From what I've read it's actually a battery issue [https://www.vox.com/2017/12/22/16807056/apple-slow-iphone-batteries]. Apple isn't slowing down people's phones to make them buy new ones; they're slowing down people's phones to stop them from crashing due to an aging battery.
Basically, as the phone's battery ages - all batteries age, but lithium ion batteries age in a particularly inconvenient [https://phys.org/news/2015-11-neutrons-aging-lithium-ion-batteries.html] way - it can't keep up with the phone when the phone is running at or near to its maximum processing capacity. The iPhone's battery in particular was causing the whole phone to crash [http://www.zdnet.com/article/iphone-6-6s-sudden-shutdown-weve-almost-fully-cured-issue-with-ios-10-2-1-says-apple/] unexpectedly whenever people ran several apps at once.
Apple released a software patch to fix the crashing issue, but it fixed it largely by imposing artificial limits [https://www.theverge.com/2017/12/20/16800058/apple-iphone-slow-fix-battery-life-capacity] on the processing power of the phone.

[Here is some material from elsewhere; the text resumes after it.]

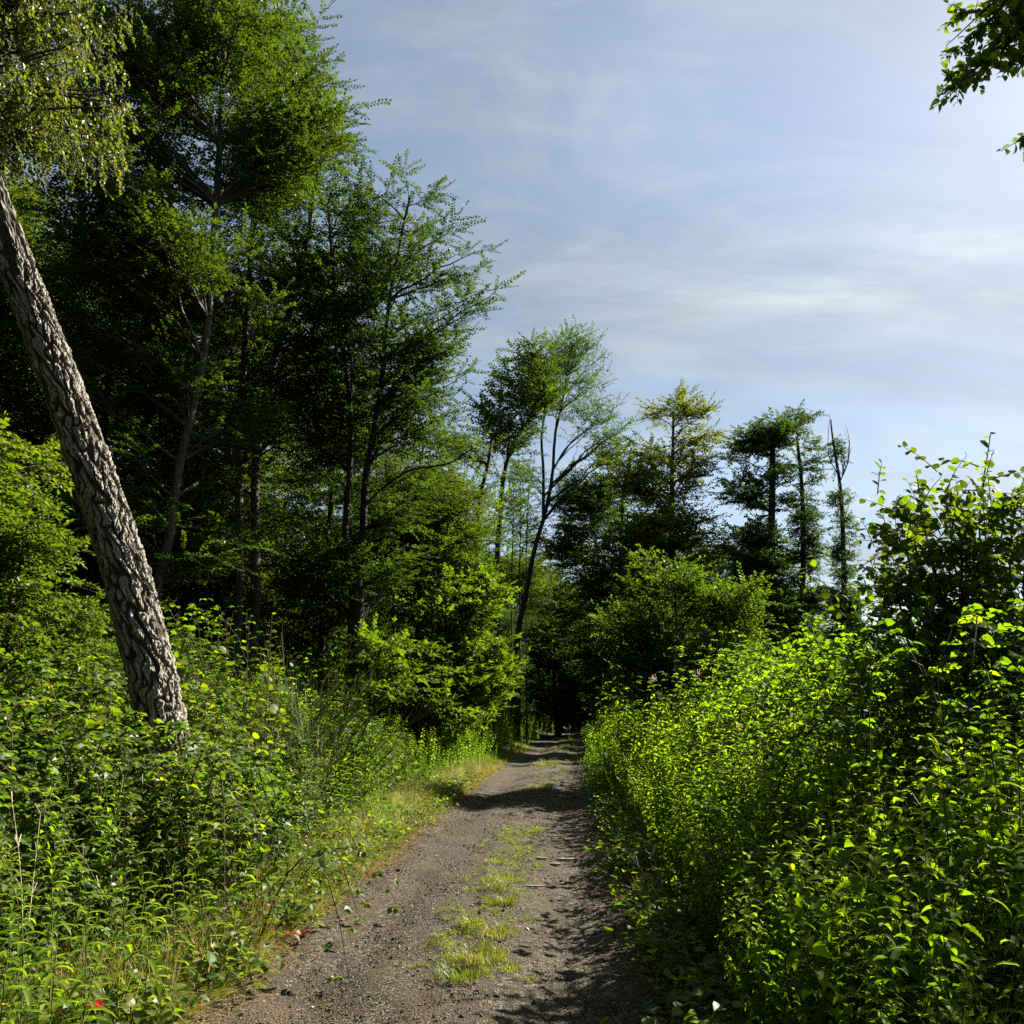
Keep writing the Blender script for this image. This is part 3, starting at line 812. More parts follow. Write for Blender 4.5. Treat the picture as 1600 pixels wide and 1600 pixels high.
# ------------------------------------------------------------------ trees beyond the bend
def trees_far():
    F_ = SP_BEECH_FAR
    t = Tree(31)
    t.trunk(rooted(line([(776, 880), (781, 810), (788, 745), (803, 692), (830, 650), (848, 610), (850, 560)], 34)), .13, .04)
    t.crown([blob(832, 570, 28, 40, 34, 1.4, 1.2), blob(800, 610, 22, 40, 34, 1.2, 1.1), blob(800, 670, 38, 26, 34, 1.8, 1.0), blob(850, 630, 26, 24, 34, 1.6), blob(772, 700, 22, 24, 34, 1.4), blob(860, 680, 16, 12, 34, 1, .6), blob(785, 800, 14, 50, 34, .8, .8), blob(760, 650, 14, 14, 34, .8, .6)], 56, rise=.8, sec_len=1.1, sec_n=7, per=4, flat=.6, updir=.3)
    t.finish('leaning_tree', 'dark tree with a kinked trunk leaning right beyond the left roadside shrub', 'tree', F_, M['beech_b'], M['bark'])
    t = Tree(32)
    t.trunk(rooted(line([(806, 1010), (822, 930), (836, 860), (853, 800), (863, 740), (866, 680), (880, 620), (890, 560)], 40)), .15, .04)
    t.trunk(line([(850, 810), (849, 740), (846, 680), (858, 620), (866, 570)], 40), .09, .03, flare=False)
    t.trunk(line([(864, 735), (885, 700), (910, 678), (935, 660)], 40), .05, .015, flare=False)
    t.crown([blob(885, 560, 48, 32, 40, 2), blob(925, 590, 20, 45, 40, 1.6, .8), blob(865, 600, 40, 40, 40, 2, .6), blob(940, 650, 26, 18, 40, 1.5, 1.2), blob(905, 640, 34, 34, 40, 1.6, .7), blob(960, 690, 24, 24, 40, 1.5, 1.1), blob(900, 550, 50, 26, 40, 1.6), blob(830, 740, 14, 26, 40, 1, .7), blob(885, 760, 20, 40, 40, 1, .7)], 84, rise=.8, sec_len=.9, sec_n=7, per=3, flat=.6, updir=.5, limb_r=.012)
    t.finish('airy_tree', 'tall airy tree with two bare stems and thin round top over the path end', 'tree', sprays(KITE, 11, .6, .11, k=5, flat=.7), M['ash'], M['bark'])
    t = Tree(33)
    t.trunk(rooted(line([(1042, 1000), (1050, 850), (1052, 740), (1050, 650)], 37)), .22, .05)
    t.crown([blob(1050, 650, 55, 30, 37, 1.8, .7), blob(1005, 650, 22, 25, 37, 1.2, .6), blob(1055, 730, 75, 50, 37, 2.2, 1.1), blob(1070, 830, 70, 60, 36, 2.2, 1.3), blob(990, 740, 45, 45, 37, 2), blob(1040, 920, 90, 50, 36, 2, 1.2), blob(1100, 700, 30, 30, 37, 1.2, .7), blob(1000, 840, 60, 60, 37, 2), blob(1110, 900, 50, 60, 37, 2)], 108, rise=.5, sec_len=1.0, sec_n=8, per=5)
    t.finish('yellowing_tree', 'broad yellow-green tree in the middle of the row behind the right shrubs', 'tree', F_, M['autumn'], M['bark'])
    t = Tree(34)
    t.trunk(rooted(line([(965, 1040), (970, 900), (975, 780), (985, 700)], 40)), .22, .05)
    t.crown([blob(965, 830, 55, 70, 40, 2.2), blob(950, 930, 60, 70, 40, 2.4, 1.2), blob(965, 730, 40, 40, 40, 1.5, 1.0), blob(1010, 860, 50, 90, 40, 2)], 80, rise=.5, sec_len=1.2, sec_n=8, per=5)
    t.finish('shady_tree', 'dark green tree right of the path end, left of the yellow-green one', 'tree', F_, M['beech_b'], M['bark'])
    # ivy covered pair
    t = Tree(35)
    t.trunk(rooted(line([(1205, 1000), (1207, 900), (1206, 780), (1204, 660)], 38)), .24, .12)
    t.crown([blob(1195, 675, 42, 36, 38, 1.6, 1.4), blob(1165, 700, 26, 26, 38, 1.3), blob(1160, 760, 28, 40, 38, 1.4), blob(1205, 760, 22, 70, 38, .9, 1.3), blob(1190, 870, 38, 60, 38, 1.6, 1.2), blob(1185, 950, 55, 30, 38, 1.8, 1.2), blob(1165, 840, 30, 60, 38, 1.6), blob(1215, 690, 30, 30, 38, 1.2), blob(1190, 950, 60, 50, 38, 2, 2), blob(1180, 880, 45, 50, 37, 2, 1.5)], 155, min_h=.02, rise=.4, sec_len=.7, sec_n=8, per=5)
    t.finish('ivy_clad_tree', 'stout ivy-covered tree with dense dark round head, left one of the tall pair', 'tree', sprays(KITE, 13, .55, .14, k=4, flat=.6), M['ivy'], M['bark'])
    t = Tree(36)
    t.trunk(rooted(line([(1256, 1000), (1255, 900), (1252, 780), (1247, 700), (1246, 665)], 39)), .17, .05)
    t.crown([blob(1248, 655, 22, 20, 39, 1.2, .6), blob(1262, 700, 18, 45, 39, .9, .7), blob(1250, 760, 14, 60, 39, .7, 1.1), blob(1275, 735, 12, 26, 39, .7, .5), blob(1255, 860, 22, 55, 39, 1.1, 1.2), blob(1255, 940, 36, 40, 39, 1.6, 1.6), blob(1255, 1000, 40, 25, 39, 1.6, 1.6), blob(1258, 820, 18, 60, 39, .9, 1.4)], 145, min_h=.02, rise=.2, sec_len=.5, sec_n=7, per=4)
    t.finish('ivy_clad_tree', 'slim ivy-covered tree with thin drooping top, right one of the tall pair', 'tree', sprays(KITE, 12, .5, .12, k=4, flat=.6), M['ivy'], M['bark'])
    t = Tree(37)
    t.trunk(rooted(line([(1320, 1010), (1320, 920), (1316, 840), (1311, 760), (1304, 700), (1300, 655)], 37)), .17, .03)
    t.trunk(line([(1311, 755), (1325, 722), (1327, 690), (1322, 665)], 37), .03, .008, flare=False)
    t.trunk(line([(1308, 740), (1296, 715), (1294, 680), (1297, 650)], 37), .025, .008, flare=False)
    t.crown([blob(1318, 950, 22, 32, 37, .9, 1.7), blob(1316, 880, 15, 35, 37, .7, 1.4), blob(1314, 820, 13, 30, 37, .5, 1.4), blob(1310, 775, 18, 14, 37, .5, .9), blob(1303, 720, 8, 40, 37, .3, 1.4), blob(1325, 1000, 26, 22, 37, 1, 2)], 190, rise=.1, sec_len=.44, sec_n=8, per=4, min_h=.02)
    t.crown([blob(1312, 700, 20, 45, 37, .7)], 30, rise=1.2, leafless=1.0, limb_r=.01)
    t.finish('dead_tree', 'thin half-dead tree with bare top twigs and ivy skirt, alone against the sky', 'tree', sprays(KITE, 9, .35, .10, k=4, flat=.7), M['ivy'], M['bark'])
    # left of the leaning tree
    t = Tree(38)
    t.trunk(rooted(line([(742, 900), (746, 840), (750, 780), (762, 720), (768, 690)], 30)), .14, .04)
    t.crown([blob(735, 700, 34, 26, 30, 1.5, .8), blob(720, 770, 40, 36, 30, 1.8, .8), blob(725, 850, 50, 50, 30, 2, 1.2), blob(700, 690, 30, 24, 30, 1.5, .8), blob(760, 760, 22, 40, 30, 1.2, .4)], 54, rise=.5, sec_len=.9, sec_n=7, per=4)
    t.finish('slender_tree', 'slender tree with thin see-through crown between the forked tree and the leaning tree', 'tree', SP_FINE, M['maple'], M['bark'])
    t = Tree(39)
    for a in (800, 812, 822):
        t.trunk(rooted(line([(a, 900), (a + 2, 820), (a + (a - 810) * .4, 760), (a + (a - 808) * .8, 735)], 42)), .035, .012)
    t.crown([blob(812, 745, 26, 28, 42, 1.2), blob(815, 810, 24, 40, 42, 1.2)], 44, rise=1.2, sec_len=.6, sec_n=5, per=3)
    t.finish('sapling', 'cluster of bare thin saplings seen between the leaning tree and the airy tree', 'tree', SP_FINE, M['ash'], M['bark'])
    t = Tree(40)
    t.trunk(rooted(line([(952, 1010), (935, 880), (922, 790)], 42)), .14, .04)
    t.crown([blob(915, 790, 40, 50, 42, 1.8, .7), blob(890, 860, 40, 45, 42, 1.6, .9), blob(945, 700, 22, 30, 42, 1.4, .6)], 54, rise=.5, sec_len=1.1, sec_n=8, per=5)
    t.finish('understorey_tree', 'feathery tree behind the airy tree, left of the dark one', 'tree', F_, M['beech'], M['bark'])
    # roadside shrubs
    t = Tree(41)
    for q in ((600, 1120), (670, 1140), (705, 1120)):
        t.trunk(rooted(line([q, (q[0] + 8, 1060), (q[0] + 20, 960)], 22)), .05, .015)
    t.crown([blob(745, 945, 45, 40, 22, 1.2, 1.0), blob(680, 960, 50, 50, 21, 1.2), blob(730, 1030, 58, 55, 22, 1.3, 1.2), blob(640, 1040, 70, 60, 20, 1.4), blob(755, 1090, 35, 35, 23, 1, 1), blob(590, 1040, 40, 50, 18, 1), blob(735, 915, 40, 20, 22, .8, 1), blob(745, 1060, 45, 50, 23, 1.1, 1.2), blob(690, 1100, 60, 40, 21, 1.1)],
            108, rise=.5, sec_len=.62, sec_n=8, per=5, lo=.35)
    t.finish('maple_shrub', 'bright green maple shrub crowding the left side of the path', 'shrub', sprays(MAPLE, 9, .45, .15, k=5, flat=.5), M['maple'], M['twig'], tint=(.5, .2))
    t = Tree(42)
    for q in ((1010, 1110), (1060, 1110), (1110, 1100)):
        t.trunk(rooted(line([q, (q[0], 1020), (q[0] - 5, 930)], 19)), .05, .015)
    t.crown([blob(1050, 925, 35, 45, 19, 1), blob(1085, 950, 40, 50, 19.5, 1), blob(990, 985, 30, 40, 19, 1, 1.1), blob(1020, 1000, 45, 60, 19, 1.1, 1.1), blob(1130, 965, 40, 60, 19, 1.2), blob(965, 1020, 16, 16, 19, .6), blob(1000, 900, 14, 30, 19, .5, 1.6), blob(1075, 880, 10, 26, 19, .4, 1.6), blob(1140, 905, 12, 26, 19, .5, 1.6), blob(1165, 960, 14, 14, 19, .5, 1.4), blob(955, 975, 12, 10, 19, .5, 1.5), blob(1050, 1050, 80, 40, 19, 1.3), blob(1150, 950, 30, 30, 19, 1), blob(1125, 1040, 60, 40, 18, 1), blob(1010, 1080, 45, 35, 19, 1), blob(1090, 1090, 60, 30, 18.5, 1)],
            120, rise=.7, sec_len=.55, sec_n=8, per=5, lo=.35, updir=.35)
    t.finish('willow_shrub', 'rounded sallow shrub with small glinting leaves right of the path, under the yellow-green tree', 'shrub', sprays(KITE, 11, .36, .090, k=5, flat=.6), M['maple'], M['twig'], tint=(.45, .25))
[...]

That is to say, slowing the phone down.
So, not a great move by Apple; they could've been more open about the causes of the problem, and they probably could've avoided building a phone whose power demands would exceed its projected capacity in the first place. From their perspective, they probably decided that slowing down older phones was better for the consumer than either letting the problem go unaddressed or telling consumers to shell out for a new battery.
Ravinoff said:
Not to mention that they make the $50 replacement part not user-serviceable so we can't just buy a battery off Amazon and swap it out in five minutes (like I could with the first cell phone I ever saw, a Motorola Microtac, AKA "a literal fucking brick").
Yeah, this part's especially dumb. Apple has always had a systematic aversion to letting its customers fuck around the insides of their hardware, which leads to decisions like making it stupidly complicated [https://www.youtube.com/watch?v=UgmtNJuqEHI] to remove a battery on your own.
My old Galaxy phone, I can just pop the case off with my thumb and swap out the battery. For an iPhone you need a goddamn specialised screwdriver and you need to take out like a dozen tiny screws. It's daft.